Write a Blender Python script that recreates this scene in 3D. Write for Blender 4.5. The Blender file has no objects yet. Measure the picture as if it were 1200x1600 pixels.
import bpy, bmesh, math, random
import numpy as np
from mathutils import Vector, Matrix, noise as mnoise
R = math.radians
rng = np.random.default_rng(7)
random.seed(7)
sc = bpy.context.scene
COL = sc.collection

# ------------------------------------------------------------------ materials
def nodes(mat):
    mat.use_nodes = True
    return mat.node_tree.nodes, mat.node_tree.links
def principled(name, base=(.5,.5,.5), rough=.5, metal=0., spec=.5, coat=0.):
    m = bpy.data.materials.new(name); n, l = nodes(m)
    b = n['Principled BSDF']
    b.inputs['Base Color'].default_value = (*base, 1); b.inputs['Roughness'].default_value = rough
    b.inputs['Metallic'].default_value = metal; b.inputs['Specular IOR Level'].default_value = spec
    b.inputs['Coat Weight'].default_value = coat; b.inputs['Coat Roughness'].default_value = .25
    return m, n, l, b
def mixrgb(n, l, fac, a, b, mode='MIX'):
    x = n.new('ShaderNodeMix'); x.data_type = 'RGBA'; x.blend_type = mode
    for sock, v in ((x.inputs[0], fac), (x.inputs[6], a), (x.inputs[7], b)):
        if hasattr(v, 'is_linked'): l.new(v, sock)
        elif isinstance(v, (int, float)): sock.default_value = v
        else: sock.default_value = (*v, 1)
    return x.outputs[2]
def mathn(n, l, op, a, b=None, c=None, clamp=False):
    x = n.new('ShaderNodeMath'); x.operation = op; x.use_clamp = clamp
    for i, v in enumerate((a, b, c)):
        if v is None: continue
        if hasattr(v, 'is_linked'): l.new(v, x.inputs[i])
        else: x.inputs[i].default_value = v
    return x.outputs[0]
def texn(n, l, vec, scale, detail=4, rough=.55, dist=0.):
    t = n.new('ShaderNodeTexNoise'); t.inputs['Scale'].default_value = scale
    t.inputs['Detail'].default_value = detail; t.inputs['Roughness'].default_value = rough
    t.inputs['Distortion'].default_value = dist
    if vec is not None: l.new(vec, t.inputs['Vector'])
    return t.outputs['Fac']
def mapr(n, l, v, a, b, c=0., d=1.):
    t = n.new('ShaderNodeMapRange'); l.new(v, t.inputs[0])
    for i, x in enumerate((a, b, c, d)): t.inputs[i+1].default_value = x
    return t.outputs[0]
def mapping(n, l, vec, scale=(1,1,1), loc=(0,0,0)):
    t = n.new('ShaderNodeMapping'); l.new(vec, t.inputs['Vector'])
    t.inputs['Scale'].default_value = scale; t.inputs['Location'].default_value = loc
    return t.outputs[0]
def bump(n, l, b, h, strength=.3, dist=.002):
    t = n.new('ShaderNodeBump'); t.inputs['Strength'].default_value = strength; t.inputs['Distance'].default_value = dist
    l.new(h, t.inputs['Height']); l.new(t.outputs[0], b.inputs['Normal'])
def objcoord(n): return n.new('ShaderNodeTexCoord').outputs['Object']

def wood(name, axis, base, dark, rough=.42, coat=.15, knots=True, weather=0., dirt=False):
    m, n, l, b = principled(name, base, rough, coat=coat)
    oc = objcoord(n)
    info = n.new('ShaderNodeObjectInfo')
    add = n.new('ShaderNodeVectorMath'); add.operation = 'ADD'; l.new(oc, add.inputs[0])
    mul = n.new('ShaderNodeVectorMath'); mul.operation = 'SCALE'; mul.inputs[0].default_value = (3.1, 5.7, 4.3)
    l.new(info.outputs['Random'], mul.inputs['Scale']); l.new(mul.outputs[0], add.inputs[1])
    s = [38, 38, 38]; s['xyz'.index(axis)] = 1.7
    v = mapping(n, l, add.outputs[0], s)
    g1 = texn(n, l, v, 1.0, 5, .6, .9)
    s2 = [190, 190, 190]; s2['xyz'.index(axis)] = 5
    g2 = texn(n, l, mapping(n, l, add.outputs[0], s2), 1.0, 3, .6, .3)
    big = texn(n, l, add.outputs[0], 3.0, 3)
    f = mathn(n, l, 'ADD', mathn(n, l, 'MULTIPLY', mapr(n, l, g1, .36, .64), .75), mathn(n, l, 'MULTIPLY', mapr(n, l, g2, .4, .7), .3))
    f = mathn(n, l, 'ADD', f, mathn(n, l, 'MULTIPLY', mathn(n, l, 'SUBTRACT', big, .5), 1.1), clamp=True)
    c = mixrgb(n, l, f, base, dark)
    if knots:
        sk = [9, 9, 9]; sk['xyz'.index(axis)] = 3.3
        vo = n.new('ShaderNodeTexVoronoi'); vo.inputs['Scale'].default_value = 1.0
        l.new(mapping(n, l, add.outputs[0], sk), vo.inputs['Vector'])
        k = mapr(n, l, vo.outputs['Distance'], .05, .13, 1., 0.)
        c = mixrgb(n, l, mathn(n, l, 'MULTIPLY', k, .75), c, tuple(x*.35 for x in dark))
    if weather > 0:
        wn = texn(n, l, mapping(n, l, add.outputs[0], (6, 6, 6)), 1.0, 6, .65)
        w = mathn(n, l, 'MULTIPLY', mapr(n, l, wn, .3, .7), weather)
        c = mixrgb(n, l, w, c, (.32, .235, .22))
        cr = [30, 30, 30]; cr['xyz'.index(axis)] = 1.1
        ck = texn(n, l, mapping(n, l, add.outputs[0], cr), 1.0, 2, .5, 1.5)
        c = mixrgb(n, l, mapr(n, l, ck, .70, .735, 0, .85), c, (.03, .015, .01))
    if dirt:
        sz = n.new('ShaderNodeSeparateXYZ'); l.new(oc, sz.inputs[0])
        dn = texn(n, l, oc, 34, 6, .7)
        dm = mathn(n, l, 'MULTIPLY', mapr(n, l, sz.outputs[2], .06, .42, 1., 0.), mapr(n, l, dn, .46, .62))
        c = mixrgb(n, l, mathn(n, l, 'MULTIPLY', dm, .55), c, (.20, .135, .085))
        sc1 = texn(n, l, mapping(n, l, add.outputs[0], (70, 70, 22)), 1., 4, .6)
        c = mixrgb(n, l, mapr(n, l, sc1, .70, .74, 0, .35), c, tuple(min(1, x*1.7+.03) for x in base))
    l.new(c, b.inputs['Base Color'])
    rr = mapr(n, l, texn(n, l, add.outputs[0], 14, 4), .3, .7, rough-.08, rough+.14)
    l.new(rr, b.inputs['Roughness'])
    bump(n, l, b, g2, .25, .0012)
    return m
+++
* [What is being asked]
Set down each line of the material verbatim, from the first line through the line that contains "COL = sc.collection".

* [Result for this exercise]
Write a Blender Python script that recreates this scene in 3D. Write for Blender 4.5. The Blender file has no objects yet. Measure the picture as if it were 1200x1600 pixels.
import bpy, bmesh, math, random
import numpy as np
from mathutils import Vector, Matrix, noise as mnoise
R = math.radians
rng = np.random.default_rng(7)
random.seed(7)
sc = bpy.context.scene
COL = sc.collection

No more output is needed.